5. Even - Lesson: Three of Bolers (Wheels aka Pentacles) Reversed:
This is typically a card that illustrates building something in collaboration, however in the Buckland Romani Tarot, the Romani man is repairing a wagon wheel while gauchos, non Rom, look on. Are they admiring his work? Judging it? Mocking him? That's open to interpretation. He's the expert here. They need his skills. He works alone.
Reversed, Three of Wheels / Pentacles really seems to reflect doing something that is too simple for your skill-set or feeling underappreciated. It can also show a feeling of frustration because you either feel you always have to do things by yourself or just aren't getting the cooperation from others to get the job done. It is often a prompt to tell you to go ahead and ask for help. This very much reflects my state right now and one of the dilemmas that I have.
I had an experience recently when I needed to clear out a storage unit with a short deadline. Someone did offer to help me, but I ended up doing the whole job myself simply because I knew there would be a lot of time that she would spend standing around while I went through stuff. I also had a really specific idea in mind of how I wanted things to be placed in the new space and it just seemed more efficient to do it the hard way.

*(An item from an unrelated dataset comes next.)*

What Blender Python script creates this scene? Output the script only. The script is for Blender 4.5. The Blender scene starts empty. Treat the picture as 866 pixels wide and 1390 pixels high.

Fighting against asking for help is definitely a thing with me. Asking and accepting does not come easily. It makes sense that I would benefit from spending some time evaluating this situation and asking, is it really necessary or reasonable for me to strive to be completely self-sufficient? Am I allowing myself to perceive criticism and judgment from others when it might not actually be there? Am I not allowing people to help when they can and want to? Can I envision a balance of accepting help on some occasions while maintaining a general state of independence? What would that look like?
6. Can - Encouragement: Four of Koshes (Staves) Reversed:
This is a great card for this position, because it's still a positive card whether it's upright or reversed! Upright, there is a group celebrating together, but reversed, this card often is a nudge that one can achieve a bit of success on one's own, and be proud of it without making it a big thing. I think this might be encouraging me to find some joy for myself and acknowledge that even though it's been really, really, hard lately, I am still making progress and I should be proud of that.
I might want to consider an affirmation like:
I am doing my best. I don't need other people's approval to assess whether I'm doing enough for myself, whether I've made progress, or whether I should ask for, or deserve, help. I am worthy of praise AND assistance.
I really need to find a some nice sweet joy sauce to pour liberally over all this bitter, salty old humble pie I've been forcing myself to eat lately.